Stellarium is an invaluable tool for stargazing. I recommend getting to know the shortcut keys. F3 will be your new best friend.
If you have a telescope, the Ocular plugin is quite useful. (I hope that, at some point, someone will program in the observed brightness and resolution through a particular telescope into that plugin as well.) Also if you have a telescope, you should also download the extra star catalogs (in the configuration menu) for more accurate depictions of the sky with more light-gathering power.
To emulate what you actually see at a particular site, you need to mess around with the relative and absolute scales for the stars and the level of light pollution. For my dark-adjusted eyes and at a dark sky site, with no moon, I find that the following settings closely emulate what I actually see: Absolute scale=1.4, Relative scale=0.50, and Light pollution=1; however, the Milky Way is shown too bright at these settings. When the moon is present, the Light Pollution increases to 3 or 4.

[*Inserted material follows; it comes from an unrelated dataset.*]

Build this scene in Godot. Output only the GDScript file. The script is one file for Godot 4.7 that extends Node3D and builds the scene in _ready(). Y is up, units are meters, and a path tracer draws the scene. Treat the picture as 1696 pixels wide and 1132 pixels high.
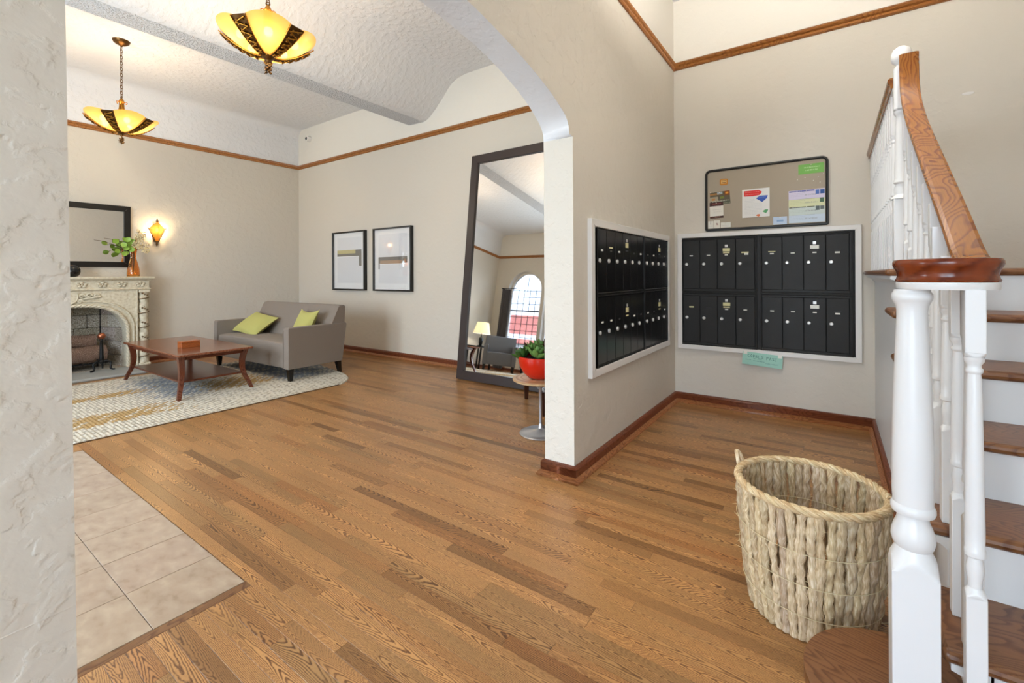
extends Node3D
# A lobby seen through an arch: living room with fireplace beyond, mailboxes and a staircase on this side.

const XA := -8.1      # fireplace wall
const ZB := -4.6      # wall with the pictures, the mirror and the front mailboxes
const XC := -1.275    # hall face of the dividing wall
const XCB := -1.48    # its living room face
const ZE := 2.07      # window wall
const XR := 1.35      # hall wall beyond the stairs
const TOP := 3.95     # ceiling

var mats := {}
var used := {}
var rng := RandomNumberGenerator.new()


func _ready() -> void:
	rng.seed = 7
	# ---- camera, sky, exposure -------------------------------------------------
	var cam := Camera3D.new()
	cam.name = "camera"
	cam.projection = Camera3D.PROJECTION_FRUSTUM
	cam.near = 0.05
	cam.far = 120.0
	var f := 750.7
	cam.size = 1132.0 / f * 0.05
	cam.frustum_offset = Vector2(0.0, -(566.0 - 456.3) / f * 0.05)
	cam.position = Vector3(0, 1.25, 0)
	cam.basis = Basis(Vector3.UP, deg_to_rad(35.24)) * Basis(Vector3.BACK, deg_to_rad(-0.277))
	add_child(cam)
	cam.current = true
	var we := WorldEnvironment.new()
	we.name = "world_environment"
	var env := Environment.new()
	env.background_mode = Environment.BG_SKY
	var sky := Sky.new()
	var sm := ProceduralSkyMaterial.new()
	sm.sky_top_color = Color(0.72, 0.82, 0.95)
	sm.sky_horizon_color = Color(0.9, 0.95, 1.0)
	sm.ground_bottom_color = Color(0.42, 0.4, 0.38)
	sm.ground_horizon_color = Color(0.75, 0.75, 0.74)
	sm.sky_energy_multiplier = 2.6
	sky.sky_material = sm
	env.sky = sky
	env.tonemap_mode = Environment.TONE_MAPPER_LINEAR
	env.tonemap_exposure = 1.05
	env.sdfgi_enabled = true
	env.ssao_enabled = true
	env.ssil_enabled = true
	we.environment = env
	add_child(we)
	# daylight entering by the three arched windows, the glazed entrance and the added hall doors
	# (the two windows that the tall mirror shows let in the sky itself)
	day_light(Vector3(-4.63, 1.72, ZE - 0.06), Vector2(0.95, 1.9), 12.0)
	day_light(Vector3(-3.05, 1.2, ZE - 0.06), Vector2(0.9, 1.9), 8.5)
	day_light(Vector3(-0.15, 1.55, ZE - 0.06), Vector2(1.9, 2.4), 6.2)  # unseen doors behind the camera, added for hall light
	make_materials()
	build_shell()
	build_floor()
	build_stairs()
	build_living()
	build_hall()


func day_light(at: Vector3, size: Vector2, energy: float) -> void:
	var l := AreaLight3D.new()
	l.name = "window_daylight"
	l.area_size = size
	l.area_normalize_energy = true
	l.light_color = Color(0.89, 0.955, 1.0)
	l.light_energy = energy
	l.area_range = 14.0
	l.area_attenuation = 2.0
	l.shadow_enabled = true
	l.position = at
	add_child(l)


func lamp(at: Vector3, color: Color, energy: float, size := 0.03) -> void:
	var l := OmniLight3D.new()
	l.name = "lamp_light"
	l.light_color = color
	l.light_energy = energy
	l.light_size = size
	l.omni_range = 14.0
	l.omni_attenuation = 2.0
	l.shadow_enabled = true
	l.position = at
	add_child(l)


# ---- naming ----------------------------------------------------------------------
func numbered(called: String) -> String:
	if not used.has(called):
		used[called] = 0
		return called
	used[called] += 1
	return "%s_%03d" % [called, used[called]]


func tag(o: Node3D, label: String, category: String, group := "") -> Node3D:
	o.set_meta("label", label)
	o.set_meta("category", category)
	if group:
		o.set_meta("group", group)
	return o


func thing(called: String, label: String, category: String, at := Vector3.ZERO, turn := 0.0, group := "") -> Node3D:
	var o := Node3D.new()
	o.name = numbered(called)
	add_child(o)
	o.position = at
	o.rotation.y = turn
	return tag(o, label, category, group)


func put(called: String, mesh: Mesh, m: Material, parent: Node3D, at := Vector3.ZERO, turn := Vector3.ZERO) -> MeshInstance3D:
	var o := MeshInstance3D.new()
	o.mesh = mesh
	o.material_override = m
	o.position = at
	o.rotation = turn
	if parent == self:
		o.name = numbered(called)
		add_child(o)
	else:
		o.name = called
		parent.add_child(o, true)
	return o


func struct(called: String, mesh: Mesh, m: Material, parent: Node3D = self) -> MeshInstance3D:
	var o := put(called, mesh, m, parent)
	if parent == self:
		o.set_meta("kind", "structure")
	return o


func struct_root(called: String) -> Node3D:
	var o := Node3D.new()
	o.name = numbered(called)
	add_child(o)
	o.set_meta("kind", "structure")
	return o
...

Double stars don't resolve as they should (especially with the Ocular plugin, at least with my small display), but can be made to by turning down relative star brightness and zooming really close.
Some fun things to do:
*change the date to thousands of years before or after present. Axial precession really changes things up!
*set location to Mimas, with Saturn visible in the sky. It stretches over 90 degrees. I wish NASA would send a probe with a wide-angle video camera to Mimas to watch this spectacular sight, probably the best in the solar system.
*set time and date to a solar or lunar eclipse
The program Celestia is cool for flying around the cosmos and can actually be used as a stellarium, but in this usage it's clunky and the stars don't look like they should.